La liberación de Fujimori también pondría en peligro el proceso de renovación iniciado por su hija. Keiko buscaba transformar el movimiento en un partido de verdad, ubicado más en el centro y distanciado de su pasado. La vuelta de Alberto minaría este proceso renovador. Aun si no vuelve a la vida política activa, su presencia reforzaría la línea más ortodoxa y personalista del movimiento. Sin bandera de lucha, y con su líder mítico convertido en carne y hueso, el fujimorismo terminaría como el odriismo, un partido personalista, anclado al pasado, que no dura mucho más que su fundador.
Más importante que los costos políticos son los costos democráticos.
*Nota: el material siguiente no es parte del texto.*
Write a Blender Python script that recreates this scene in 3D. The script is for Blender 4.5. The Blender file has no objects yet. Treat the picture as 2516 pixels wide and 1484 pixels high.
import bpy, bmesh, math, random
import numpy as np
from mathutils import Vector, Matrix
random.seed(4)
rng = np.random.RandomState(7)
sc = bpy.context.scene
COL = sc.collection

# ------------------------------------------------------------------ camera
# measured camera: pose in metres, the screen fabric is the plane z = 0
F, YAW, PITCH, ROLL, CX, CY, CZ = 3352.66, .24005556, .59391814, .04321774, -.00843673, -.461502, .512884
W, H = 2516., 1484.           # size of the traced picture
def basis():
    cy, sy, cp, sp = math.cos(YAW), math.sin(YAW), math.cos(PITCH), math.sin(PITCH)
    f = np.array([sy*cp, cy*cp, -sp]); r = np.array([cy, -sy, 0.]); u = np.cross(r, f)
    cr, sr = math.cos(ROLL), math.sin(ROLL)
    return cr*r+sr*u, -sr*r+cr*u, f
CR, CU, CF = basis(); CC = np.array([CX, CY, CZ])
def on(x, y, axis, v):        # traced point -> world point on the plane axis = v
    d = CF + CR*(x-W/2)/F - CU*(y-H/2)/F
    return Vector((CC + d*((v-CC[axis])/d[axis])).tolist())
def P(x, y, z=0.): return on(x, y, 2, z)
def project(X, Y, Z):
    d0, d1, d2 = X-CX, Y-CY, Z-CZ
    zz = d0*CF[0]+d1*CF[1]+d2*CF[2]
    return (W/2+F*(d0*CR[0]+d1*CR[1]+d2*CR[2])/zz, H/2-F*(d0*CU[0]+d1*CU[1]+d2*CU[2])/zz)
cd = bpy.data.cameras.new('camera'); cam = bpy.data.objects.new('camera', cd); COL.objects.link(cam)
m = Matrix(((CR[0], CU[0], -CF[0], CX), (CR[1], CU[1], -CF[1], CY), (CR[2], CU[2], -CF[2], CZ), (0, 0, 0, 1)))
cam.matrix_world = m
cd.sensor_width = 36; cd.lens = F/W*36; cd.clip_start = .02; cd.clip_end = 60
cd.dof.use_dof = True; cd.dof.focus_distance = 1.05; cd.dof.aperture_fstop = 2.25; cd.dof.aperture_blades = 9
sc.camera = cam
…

A diferencia de Argentina, no existe un consenso en el Perú sobre el pasado. Las fuerzas pro derechos humanos no han ganado la batalla por la memoria colectiva. De hecho, sus esfuerzos han sido fuertemente resistidos. Doce años después de la caída de Fujimori, no existe ningún consenso de “nunca más”. Según Aldo Mariátegui, el indulto se justifica (entre otras razones) porque “si ponemos en la balanza a Fujimori, detectamos que sus activos políticos superan a sus inmensos pasivos políticos” y porque “ya fue suficiente castigo y humillación para un ex presidente haber sido condenado públicamente y haber sufrido ya varios años en cautiverio”. (En otras palabras, haber hecho cosas positivas y ser un ex presidente justifica un trato especial ante la ley). Lejos de “nunca más,” entonces, una parte importante de la sociedad está todavía dispuesta a aceptar un gobierno autoritario, corrupto y violador de derechos humanos si sus activos superan sus pasivos.
Un indulto no consensuado reforzaría este actitud de “puede ser” ante el autoritarismo, debilitando aún más la idea de nunca más. Una democracia se consolida cuando la gran parte de la sociedad rechaza –y castiga– el abuso autoritario, bajo toda circunstancia. Mientras haya gente dispuesta a tolerar y justificar crímenes cometidos por gobiernos cuyos “pasivos superan a sus activos”, la democracia –y el estado de derecho– seguiría siendo débil.